Exercise: Reproduce the first line and every line after it, exactly, through the one containing "MM = 0.001;". Leave out the rest.

Data extract:
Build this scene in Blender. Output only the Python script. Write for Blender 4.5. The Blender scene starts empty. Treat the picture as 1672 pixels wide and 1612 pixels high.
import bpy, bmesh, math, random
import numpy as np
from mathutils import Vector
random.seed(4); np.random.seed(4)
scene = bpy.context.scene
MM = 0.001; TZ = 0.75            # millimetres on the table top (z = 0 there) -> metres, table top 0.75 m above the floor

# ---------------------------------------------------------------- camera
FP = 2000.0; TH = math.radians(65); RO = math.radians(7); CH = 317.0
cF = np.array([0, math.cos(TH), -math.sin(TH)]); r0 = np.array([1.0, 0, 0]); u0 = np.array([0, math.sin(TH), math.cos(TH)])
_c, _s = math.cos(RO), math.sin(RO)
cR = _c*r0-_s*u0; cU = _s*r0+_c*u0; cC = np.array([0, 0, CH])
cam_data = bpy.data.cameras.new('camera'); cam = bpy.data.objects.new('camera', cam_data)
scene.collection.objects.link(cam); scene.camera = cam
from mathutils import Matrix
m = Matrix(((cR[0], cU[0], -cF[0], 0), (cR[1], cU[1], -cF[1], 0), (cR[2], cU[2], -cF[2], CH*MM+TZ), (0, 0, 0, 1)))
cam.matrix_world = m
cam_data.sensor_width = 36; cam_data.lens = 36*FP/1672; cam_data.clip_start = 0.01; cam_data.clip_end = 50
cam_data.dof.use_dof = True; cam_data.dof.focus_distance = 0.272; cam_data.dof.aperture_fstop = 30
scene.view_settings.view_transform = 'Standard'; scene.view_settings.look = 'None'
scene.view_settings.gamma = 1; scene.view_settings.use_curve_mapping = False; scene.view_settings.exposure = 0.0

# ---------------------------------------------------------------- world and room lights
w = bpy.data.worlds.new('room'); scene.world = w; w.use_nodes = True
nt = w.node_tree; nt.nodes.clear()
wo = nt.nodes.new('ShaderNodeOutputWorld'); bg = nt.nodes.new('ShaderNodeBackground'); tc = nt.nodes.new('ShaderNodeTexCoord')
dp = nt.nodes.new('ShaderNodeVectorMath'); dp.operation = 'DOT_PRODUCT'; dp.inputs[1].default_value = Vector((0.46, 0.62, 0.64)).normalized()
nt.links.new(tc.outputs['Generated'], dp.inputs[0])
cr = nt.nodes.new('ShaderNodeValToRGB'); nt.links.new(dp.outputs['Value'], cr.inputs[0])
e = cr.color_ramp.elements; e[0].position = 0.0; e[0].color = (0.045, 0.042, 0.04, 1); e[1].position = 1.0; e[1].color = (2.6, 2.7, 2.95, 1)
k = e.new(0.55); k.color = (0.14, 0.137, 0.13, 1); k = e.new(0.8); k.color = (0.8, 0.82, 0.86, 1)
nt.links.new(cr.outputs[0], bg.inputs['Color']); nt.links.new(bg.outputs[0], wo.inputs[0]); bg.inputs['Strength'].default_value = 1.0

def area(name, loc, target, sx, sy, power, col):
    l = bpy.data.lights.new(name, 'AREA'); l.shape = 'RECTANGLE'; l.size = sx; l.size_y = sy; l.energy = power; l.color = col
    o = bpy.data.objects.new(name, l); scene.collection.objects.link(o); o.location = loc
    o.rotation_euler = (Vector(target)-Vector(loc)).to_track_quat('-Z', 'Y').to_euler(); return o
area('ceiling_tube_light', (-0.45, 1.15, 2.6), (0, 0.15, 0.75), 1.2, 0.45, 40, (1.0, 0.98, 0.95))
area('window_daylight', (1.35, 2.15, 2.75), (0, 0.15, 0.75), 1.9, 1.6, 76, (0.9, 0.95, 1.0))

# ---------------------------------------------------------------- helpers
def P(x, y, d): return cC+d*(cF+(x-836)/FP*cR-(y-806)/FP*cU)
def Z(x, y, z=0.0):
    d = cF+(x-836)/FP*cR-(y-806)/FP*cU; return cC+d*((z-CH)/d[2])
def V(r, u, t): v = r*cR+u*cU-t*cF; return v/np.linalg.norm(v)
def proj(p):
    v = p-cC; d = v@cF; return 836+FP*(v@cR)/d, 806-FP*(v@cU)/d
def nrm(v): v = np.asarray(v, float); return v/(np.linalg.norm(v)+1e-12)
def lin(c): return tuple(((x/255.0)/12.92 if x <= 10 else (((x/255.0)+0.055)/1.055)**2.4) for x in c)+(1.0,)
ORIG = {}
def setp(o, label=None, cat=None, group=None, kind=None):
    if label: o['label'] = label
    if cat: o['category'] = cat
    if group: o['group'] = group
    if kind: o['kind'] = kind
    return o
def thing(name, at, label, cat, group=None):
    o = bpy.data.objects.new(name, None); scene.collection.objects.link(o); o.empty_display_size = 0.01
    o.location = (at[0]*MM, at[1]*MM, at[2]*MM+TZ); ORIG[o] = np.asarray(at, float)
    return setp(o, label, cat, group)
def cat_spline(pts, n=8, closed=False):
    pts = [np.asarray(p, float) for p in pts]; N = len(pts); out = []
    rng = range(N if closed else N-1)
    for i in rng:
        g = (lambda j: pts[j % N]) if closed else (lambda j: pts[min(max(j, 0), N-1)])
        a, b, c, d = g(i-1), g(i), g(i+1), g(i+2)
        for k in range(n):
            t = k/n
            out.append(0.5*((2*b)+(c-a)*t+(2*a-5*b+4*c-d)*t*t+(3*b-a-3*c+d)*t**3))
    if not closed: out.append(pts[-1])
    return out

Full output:
Build this scene in Blender. Output only the Python script. Write for Blender 4.5. The Blender scene starts empty. Treat the picture as 1672 pixels wide and 1612 pixels high.
import bpy, bmesh, math, random
import numpy as np
from mathutils import Vector
random.seed(4); np.random.seed(4)
scene = bpy.context.scene
MM = 0.001; TZ = 0.75            # millimetres on the table top (z = 0 there) -> metres, table top 0.75 m above the floor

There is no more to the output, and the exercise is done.